Daniel Rojo

Atolladero

Daniel Rojo


El último refugio

21/10/2023

Las ciudades, como todo lo que crea o toca el ser humano, son lugares de pura contradicción donde se representa cada día, como en un gigantesco corral de comedias del Siglo de Oro, lo peor y lo mejor que llevamos dentro. Hay enclaves urbanos que amplifican con enfermiza potencia la ansiedad y el estrés de quienes transitan frenéticamente por ellos, cabezas enterradas en los móviles, como hormigas en fila o corderos camino del matadero; escenarios de postal donde la arquitectura, antigua o moderna, y la vegetación se unen en armónica sinfonía de proporciones áureas; esquinas oscuras y peligrosas que nos recuerdan -como escribe Pérez-Reverte- que el mundo, también en el democrático y constitucional Occidente, es «un lugar hostil plagado de hijos de puta»; y rincones para la calma y la tranquilidad, que le reconcilian a uno consigo mismo y con quienes le rodean. 
Estos últimos, que a menudo pasan desapercibidos para quienes recorren la ciudad con prisa y ojos que miran sin ver, son mis favoritos.
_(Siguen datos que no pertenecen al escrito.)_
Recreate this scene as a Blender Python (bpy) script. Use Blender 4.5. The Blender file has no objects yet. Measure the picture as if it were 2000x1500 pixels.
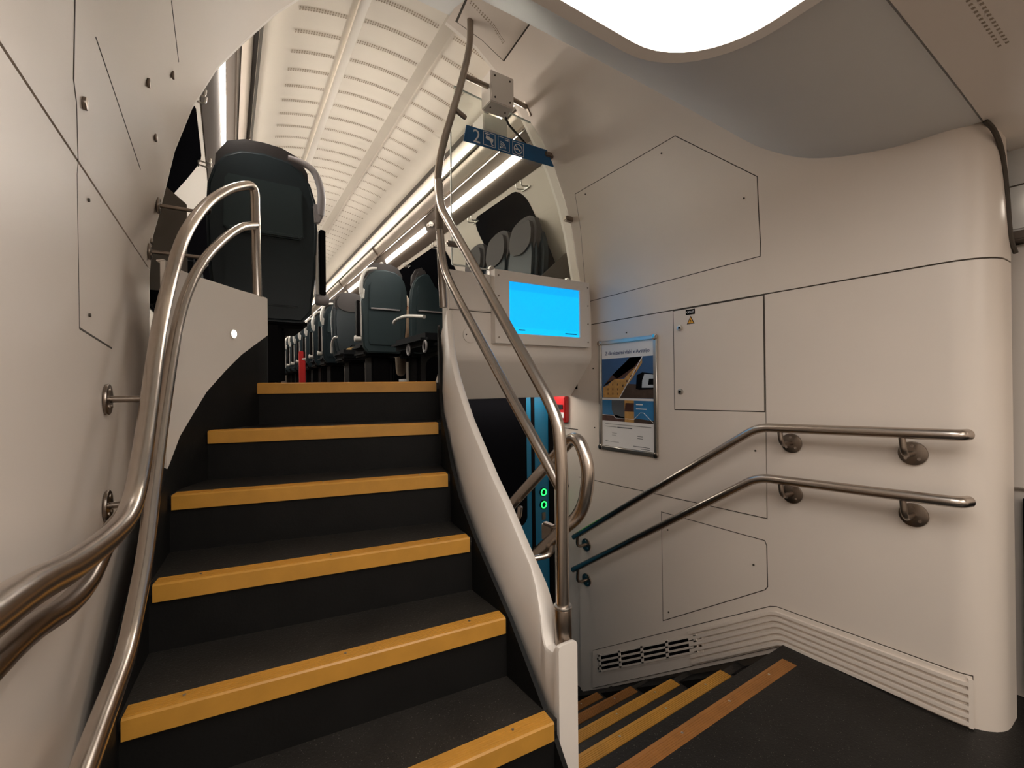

Y en Valladolid, lo suficientemente grande para algunas cosas y lo suficientemente pequeña para otras -una contradicción más-, tenemos unos cuantos, afortunadamente. Los más bellos se esconden en el casco antiguo, como «diamantes en bruto» a lo Aladino de Disney, esperando a que los peatones, los paseantes o, si nos ponemos pijos y posmodernos, los 'flâneurs' los saquemos brillo. Porque a estos lugares, seamos sinceros, nunca se llegará en coche, aunque puedas aparcar al lado. Están hechos única y exclusivamente para quienes tienen tiempo y ganas de paladear la ciudad -a Valladolid la estación que mejor le sienta es este otoño que acaba de empezar- mientras desgastan la suela de sus zapatos.
Desde mi infancia, no sabría decir el porqué, uno de esos lugares mágicos para el disfrute y la tranquilidad, con un toque de melancolía, es la plaza del Salvador. Quizá sea por la cercanía del pasaje de Gutiérrez, decrépito entonces, a comienzos de los 80, cuando lo visitaba con mi abuela para comprar bacalao seco a la salida del también vecino colegio de La Salle. O por la hermosa torre de ladrillo de la iglesia que da nombre a la plaza. O por sus librerías… Lo que sí puedo decirles es que todas esas cualidades se han intensificado desde el pasado abril, cuando mi amigo Pablo Blow, 'el barbas', se asoció con Mesetarios para abrir un santuario consagrado a los amantes de la cerveza en una de las mitades de este colmado. Acodado en la mesa pegada al ventanal, con la torre de la que les hablaba enfrente y una cerveza en la mano -de las de verdad, claro, no de las industriales que tienen de cerveza solo el nombre-, he hecho de ese lugar una trinchera desde la que ver pasar la vida y charlar, de cualquier cosa, con Pablo y Miguel.
Este curioso matrimonio empresarial -ellos prefieren llamarlo todavía noviazgo, están empezando a quererse…- funciona porque a ambos, aunque de generaciones diferentes, les une la misma filosofía: hacer bien las cosas, creer en lo que tienen entre manos y saber transmitírselo a quienes, como yo, pasan por allí para algo más que tomar una cerveza o comprar un producto gourmet. A ello contribuyen la calma que transmite Mercedes, mientras prepara paquetes con la misma delicadeza que podaría un bonsái, y la sonrisa eterna en los ojos de Isabela, más efectiva que cualquier ansiolítico de esos que tragamos como gusanitos en este siempre feliz y productivo siglo XXI, donde todos cumplimos objetivos laborales con una sonrisa en los labios mientras montamos, gozosos, el cartón piedra de la siguiente pamema que colgaremos en Instagram.
Lo que ofrecen Pablo, Miguel, Mercedes e Isabela es justamente lo contrario. Realidad. Verdad. Un lugar donde «el tiempo se puede detener», como cantaba Nacho Vegas; que no es poco a estas alturas de la película, en la que los 'especialistas en nada' que controlan nuestros destinos -o lo intentan- siguen insistiendo en hacernos creer que el paraíso tiene nombre de centro comercial, cuando hace ya más de 40 años que George Romero nos dejó claro que esos lugares son únicamente la guarida de los zombis.
Mi paraíso, en cambio, se parece más a ese ventanal con la torre del Salvador al fondo, en el que me gustaría hacerme viejo mientras veo crecer a Nuño y Daniela y disparo, bang, bang, bang, los cartuchos que me queden desde mi último refugio, a lo Humphrey Bogart, contra los desventurados que se acerquen con la intención de perturbar la paz del final de mis días.